For instance, the Asian financial crisis brought the subject of corporate governance to the surface in Asia. Further, recent scandals disturbed the otherwise placid and complacent corporate landscape in the US. These scandals, in a sense, proved to be serendipitous. They spawned a new set of initiatives in corporate governance in the US and triggered fresh debate in the European Union as well as in Asia. The many instances of corporate misdemeanours have also shifted the emphasis on compliance with substance, rather than form, and brought to sharper focus the need for intellectual honesty and integrity.

This is because financial and non-financial disclosures made by any firm are only as good and honest as the people behind them. By this very principle, only those industrialists whose corporations are governed properly should be allowed to be a part of committees.

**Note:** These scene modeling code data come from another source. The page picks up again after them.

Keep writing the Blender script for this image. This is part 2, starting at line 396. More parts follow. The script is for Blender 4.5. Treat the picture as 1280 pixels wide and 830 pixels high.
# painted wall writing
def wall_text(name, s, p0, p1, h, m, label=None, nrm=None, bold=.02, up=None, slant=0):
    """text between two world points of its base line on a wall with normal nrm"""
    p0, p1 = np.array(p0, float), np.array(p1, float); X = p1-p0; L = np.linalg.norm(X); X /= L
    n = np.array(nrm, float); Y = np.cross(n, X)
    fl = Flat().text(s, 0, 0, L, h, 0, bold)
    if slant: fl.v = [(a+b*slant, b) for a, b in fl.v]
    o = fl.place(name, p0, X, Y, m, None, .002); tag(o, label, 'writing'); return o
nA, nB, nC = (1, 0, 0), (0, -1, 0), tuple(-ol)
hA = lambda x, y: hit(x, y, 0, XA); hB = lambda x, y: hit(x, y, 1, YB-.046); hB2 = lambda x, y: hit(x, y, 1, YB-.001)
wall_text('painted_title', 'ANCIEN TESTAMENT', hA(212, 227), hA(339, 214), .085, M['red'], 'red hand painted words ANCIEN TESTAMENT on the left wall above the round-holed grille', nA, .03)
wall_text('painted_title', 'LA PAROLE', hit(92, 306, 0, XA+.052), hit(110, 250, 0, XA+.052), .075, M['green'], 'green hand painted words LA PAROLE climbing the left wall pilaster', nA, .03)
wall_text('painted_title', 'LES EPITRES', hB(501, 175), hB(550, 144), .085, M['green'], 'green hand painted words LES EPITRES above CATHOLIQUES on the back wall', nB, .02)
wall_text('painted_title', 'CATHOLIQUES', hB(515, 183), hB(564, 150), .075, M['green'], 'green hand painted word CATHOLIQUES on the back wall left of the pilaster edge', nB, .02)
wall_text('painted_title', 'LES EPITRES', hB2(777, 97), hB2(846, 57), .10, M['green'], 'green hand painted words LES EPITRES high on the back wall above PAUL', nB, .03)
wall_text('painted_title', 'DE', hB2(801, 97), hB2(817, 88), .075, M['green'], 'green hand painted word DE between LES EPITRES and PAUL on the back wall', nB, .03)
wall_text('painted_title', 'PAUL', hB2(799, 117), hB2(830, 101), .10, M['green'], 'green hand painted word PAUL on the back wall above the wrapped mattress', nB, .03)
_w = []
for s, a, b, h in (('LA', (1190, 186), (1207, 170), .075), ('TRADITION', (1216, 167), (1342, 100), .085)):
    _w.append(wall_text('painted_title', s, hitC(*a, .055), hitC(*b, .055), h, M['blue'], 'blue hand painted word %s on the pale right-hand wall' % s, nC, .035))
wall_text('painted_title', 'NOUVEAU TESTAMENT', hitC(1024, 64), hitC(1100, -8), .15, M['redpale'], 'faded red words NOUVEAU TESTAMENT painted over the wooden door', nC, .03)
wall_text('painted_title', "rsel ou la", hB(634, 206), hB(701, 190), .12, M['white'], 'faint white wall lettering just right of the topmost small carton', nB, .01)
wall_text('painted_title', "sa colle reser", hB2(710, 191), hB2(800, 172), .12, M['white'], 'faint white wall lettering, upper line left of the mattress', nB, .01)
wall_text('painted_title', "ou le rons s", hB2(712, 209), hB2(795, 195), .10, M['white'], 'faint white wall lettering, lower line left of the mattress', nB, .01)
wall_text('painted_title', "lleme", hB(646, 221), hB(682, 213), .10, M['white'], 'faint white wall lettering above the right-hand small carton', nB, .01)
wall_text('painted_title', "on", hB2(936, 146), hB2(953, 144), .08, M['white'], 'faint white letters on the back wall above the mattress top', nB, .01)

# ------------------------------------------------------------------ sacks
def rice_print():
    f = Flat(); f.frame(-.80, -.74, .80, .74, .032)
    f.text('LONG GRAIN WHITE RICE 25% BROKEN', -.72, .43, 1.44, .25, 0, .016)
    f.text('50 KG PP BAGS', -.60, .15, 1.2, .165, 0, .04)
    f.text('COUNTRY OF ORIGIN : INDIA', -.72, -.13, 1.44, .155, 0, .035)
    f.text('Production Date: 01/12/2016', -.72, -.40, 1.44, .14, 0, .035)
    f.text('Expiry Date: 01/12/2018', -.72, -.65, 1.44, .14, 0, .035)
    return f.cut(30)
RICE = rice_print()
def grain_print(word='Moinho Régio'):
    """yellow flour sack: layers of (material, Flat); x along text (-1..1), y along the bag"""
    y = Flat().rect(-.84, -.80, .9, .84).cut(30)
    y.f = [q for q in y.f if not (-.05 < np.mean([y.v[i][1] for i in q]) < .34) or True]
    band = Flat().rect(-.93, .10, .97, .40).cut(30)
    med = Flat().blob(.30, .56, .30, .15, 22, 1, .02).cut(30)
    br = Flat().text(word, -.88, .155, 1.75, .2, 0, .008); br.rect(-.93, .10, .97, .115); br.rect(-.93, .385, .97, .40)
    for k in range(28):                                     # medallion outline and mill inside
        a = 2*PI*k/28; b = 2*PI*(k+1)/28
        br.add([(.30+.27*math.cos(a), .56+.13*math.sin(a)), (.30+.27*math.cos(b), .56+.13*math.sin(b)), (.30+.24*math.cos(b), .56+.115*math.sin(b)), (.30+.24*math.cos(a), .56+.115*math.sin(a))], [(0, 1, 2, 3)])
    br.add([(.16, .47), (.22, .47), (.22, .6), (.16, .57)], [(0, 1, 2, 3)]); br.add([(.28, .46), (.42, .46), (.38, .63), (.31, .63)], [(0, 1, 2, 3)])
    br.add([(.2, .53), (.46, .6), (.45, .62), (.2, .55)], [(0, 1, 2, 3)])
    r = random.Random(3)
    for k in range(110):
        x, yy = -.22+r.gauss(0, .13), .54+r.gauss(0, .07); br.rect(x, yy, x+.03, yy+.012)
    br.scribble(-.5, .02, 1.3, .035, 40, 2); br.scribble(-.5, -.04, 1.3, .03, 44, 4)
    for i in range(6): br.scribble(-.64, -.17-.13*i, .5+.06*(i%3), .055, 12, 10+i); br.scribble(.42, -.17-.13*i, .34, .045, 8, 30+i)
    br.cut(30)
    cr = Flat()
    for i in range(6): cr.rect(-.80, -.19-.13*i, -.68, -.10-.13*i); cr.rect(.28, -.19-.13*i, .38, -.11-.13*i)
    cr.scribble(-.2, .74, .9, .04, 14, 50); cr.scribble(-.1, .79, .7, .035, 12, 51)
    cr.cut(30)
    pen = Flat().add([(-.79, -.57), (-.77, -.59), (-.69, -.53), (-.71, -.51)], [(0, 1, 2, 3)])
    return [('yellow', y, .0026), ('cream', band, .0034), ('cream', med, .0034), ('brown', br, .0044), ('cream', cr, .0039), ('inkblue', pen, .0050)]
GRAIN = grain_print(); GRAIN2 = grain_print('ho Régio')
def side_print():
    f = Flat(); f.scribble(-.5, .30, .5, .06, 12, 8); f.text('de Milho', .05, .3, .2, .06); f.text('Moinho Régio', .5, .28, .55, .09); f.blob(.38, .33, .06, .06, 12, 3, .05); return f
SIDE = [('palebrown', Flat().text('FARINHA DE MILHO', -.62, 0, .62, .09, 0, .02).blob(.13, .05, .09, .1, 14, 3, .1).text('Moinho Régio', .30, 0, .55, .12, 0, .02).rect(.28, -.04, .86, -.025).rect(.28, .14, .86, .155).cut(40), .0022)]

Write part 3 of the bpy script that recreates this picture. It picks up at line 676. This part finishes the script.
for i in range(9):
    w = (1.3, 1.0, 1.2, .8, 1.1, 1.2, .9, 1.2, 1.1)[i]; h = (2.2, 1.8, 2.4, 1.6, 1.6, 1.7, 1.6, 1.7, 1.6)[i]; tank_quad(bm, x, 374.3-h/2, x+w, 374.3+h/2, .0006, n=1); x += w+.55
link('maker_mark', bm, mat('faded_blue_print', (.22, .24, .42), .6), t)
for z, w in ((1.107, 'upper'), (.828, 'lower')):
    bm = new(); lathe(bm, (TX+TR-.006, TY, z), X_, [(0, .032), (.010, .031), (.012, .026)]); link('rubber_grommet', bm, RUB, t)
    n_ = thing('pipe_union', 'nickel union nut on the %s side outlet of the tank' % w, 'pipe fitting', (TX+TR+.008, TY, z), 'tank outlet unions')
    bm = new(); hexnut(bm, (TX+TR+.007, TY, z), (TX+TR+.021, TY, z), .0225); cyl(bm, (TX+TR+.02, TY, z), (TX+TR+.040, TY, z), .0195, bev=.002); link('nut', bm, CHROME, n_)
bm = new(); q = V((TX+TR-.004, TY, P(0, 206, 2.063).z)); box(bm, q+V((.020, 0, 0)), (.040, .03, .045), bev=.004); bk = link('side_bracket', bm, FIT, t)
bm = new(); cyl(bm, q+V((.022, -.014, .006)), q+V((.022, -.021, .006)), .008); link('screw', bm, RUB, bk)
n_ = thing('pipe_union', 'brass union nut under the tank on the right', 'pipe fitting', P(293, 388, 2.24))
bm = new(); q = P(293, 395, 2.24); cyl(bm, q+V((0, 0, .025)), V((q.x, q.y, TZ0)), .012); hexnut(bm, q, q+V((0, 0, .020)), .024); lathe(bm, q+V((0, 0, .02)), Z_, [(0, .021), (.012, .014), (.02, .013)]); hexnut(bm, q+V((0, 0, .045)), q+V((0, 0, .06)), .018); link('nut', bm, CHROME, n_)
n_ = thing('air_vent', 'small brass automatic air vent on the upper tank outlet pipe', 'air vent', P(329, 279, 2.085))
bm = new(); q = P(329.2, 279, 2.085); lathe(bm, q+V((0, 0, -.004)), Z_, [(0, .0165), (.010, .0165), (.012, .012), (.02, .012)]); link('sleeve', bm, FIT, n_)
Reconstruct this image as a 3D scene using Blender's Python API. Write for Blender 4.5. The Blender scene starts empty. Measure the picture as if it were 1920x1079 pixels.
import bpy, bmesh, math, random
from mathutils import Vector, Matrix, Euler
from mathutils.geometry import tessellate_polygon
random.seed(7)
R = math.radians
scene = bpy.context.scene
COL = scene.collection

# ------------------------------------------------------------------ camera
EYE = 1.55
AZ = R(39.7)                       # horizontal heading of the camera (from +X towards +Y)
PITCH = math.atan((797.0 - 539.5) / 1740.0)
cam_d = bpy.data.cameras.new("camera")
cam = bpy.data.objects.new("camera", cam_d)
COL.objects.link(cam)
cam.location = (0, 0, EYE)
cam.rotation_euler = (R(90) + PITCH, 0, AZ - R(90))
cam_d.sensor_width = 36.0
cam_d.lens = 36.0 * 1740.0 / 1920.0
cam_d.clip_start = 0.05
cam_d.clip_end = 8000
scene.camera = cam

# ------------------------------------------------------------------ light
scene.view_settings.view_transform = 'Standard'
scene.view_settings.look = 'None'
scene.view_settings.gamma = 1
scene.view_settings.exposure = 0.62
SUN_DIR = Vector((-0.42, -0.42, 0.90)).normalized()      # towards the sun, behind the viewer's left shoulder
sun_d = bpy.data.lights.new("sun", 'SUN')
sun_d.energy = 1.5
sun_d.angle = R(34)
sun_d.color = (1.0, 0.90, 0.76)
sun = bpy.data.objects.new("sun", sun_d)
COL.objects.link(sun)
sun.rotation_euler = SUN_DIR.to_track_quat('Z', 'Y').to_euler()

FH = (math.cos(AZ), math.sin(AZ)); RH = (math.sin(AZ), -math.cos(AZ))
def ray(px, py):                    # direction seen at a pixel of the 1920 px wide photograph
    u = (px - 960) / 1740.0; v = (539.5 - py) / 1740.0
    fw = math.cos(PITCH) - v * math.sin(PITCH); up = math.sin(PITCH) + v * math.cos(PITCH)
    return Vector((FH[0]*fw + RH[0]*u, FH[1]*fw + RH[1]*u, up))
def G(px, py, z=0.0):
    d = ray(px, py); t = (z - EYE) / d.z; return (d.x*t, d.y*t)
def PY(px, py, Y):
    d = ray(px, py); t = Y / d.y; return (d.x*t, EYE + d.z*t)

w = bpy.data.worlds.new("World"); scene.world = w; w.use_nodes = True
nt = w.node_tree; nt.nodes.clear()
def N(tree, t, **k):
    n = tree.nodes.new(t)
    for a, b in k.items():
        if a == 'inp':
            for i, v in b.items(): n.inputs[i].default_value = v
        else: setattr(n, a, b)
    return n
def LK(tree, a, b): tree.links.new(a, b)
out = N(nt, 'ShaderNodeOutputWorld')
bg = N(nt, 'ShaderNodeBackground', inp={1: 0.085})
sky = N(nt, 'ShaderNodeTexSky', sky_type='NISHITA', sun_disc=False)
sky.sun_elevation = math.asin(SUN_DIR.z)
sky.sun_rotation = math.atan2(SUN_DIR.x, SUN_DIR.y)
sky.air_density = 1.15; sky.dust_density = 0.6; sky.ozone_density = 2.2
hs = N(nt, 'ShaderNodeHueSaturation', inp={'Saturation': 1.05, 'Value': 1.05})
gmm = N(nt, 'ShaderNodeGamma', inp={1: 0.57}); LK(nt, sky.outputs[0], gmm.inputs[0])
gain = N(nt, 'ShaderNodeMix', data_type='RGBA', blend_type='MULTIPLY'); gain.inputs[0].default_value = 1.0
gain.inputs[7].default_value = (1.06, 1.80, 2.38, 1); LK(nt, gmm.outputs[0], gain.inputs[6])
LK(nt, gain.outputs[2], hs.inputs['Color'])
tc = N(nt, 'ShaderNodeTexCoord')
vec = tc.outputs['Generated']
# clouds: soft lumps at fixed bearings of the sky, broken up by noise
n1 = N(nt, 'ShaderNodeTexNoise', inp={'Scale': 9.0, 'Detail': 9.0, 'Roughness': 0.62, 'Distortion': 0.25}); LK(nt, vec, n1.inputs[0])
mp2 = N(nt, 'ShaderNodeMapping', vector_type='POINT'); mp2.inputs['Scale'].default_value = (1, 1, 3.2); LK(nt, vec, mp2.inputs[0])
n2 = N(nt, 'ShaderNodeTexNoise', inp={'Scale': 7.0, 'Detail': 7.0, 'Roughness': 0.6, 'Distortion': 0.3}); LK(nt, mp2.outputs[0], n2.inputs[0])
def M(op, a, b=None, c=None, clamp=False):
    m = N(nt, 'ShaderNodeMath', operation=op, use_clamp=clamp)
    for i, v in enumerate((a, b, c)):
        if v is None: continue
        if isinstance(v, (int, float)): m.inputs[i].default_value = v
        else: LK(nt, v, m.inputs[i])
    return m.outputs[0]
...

The Corporate Governance is governed by The Companies Act, 1956: The powers and duties of Board of Directors as per the Companies Act, 1956 for better Corporate Governance are as follows:

  1. Section 291 of Companies Act, General Powers Board is entitled to exercise all such powers and do all such acts and things, subject to the provisions of the Companies Act, as the company is authorized to exercise and do. However, the Board shall not exercise any power which is required whether by the Act or by the memorandum or articles of the company or otherwise to be exercised or done by the company in general meeting.
  2. Power of the individual directors – Unless the Act or the articles otherwise provide, the decisions of the Board are required to be the majority decisions only. Individual directors do not have any general powers.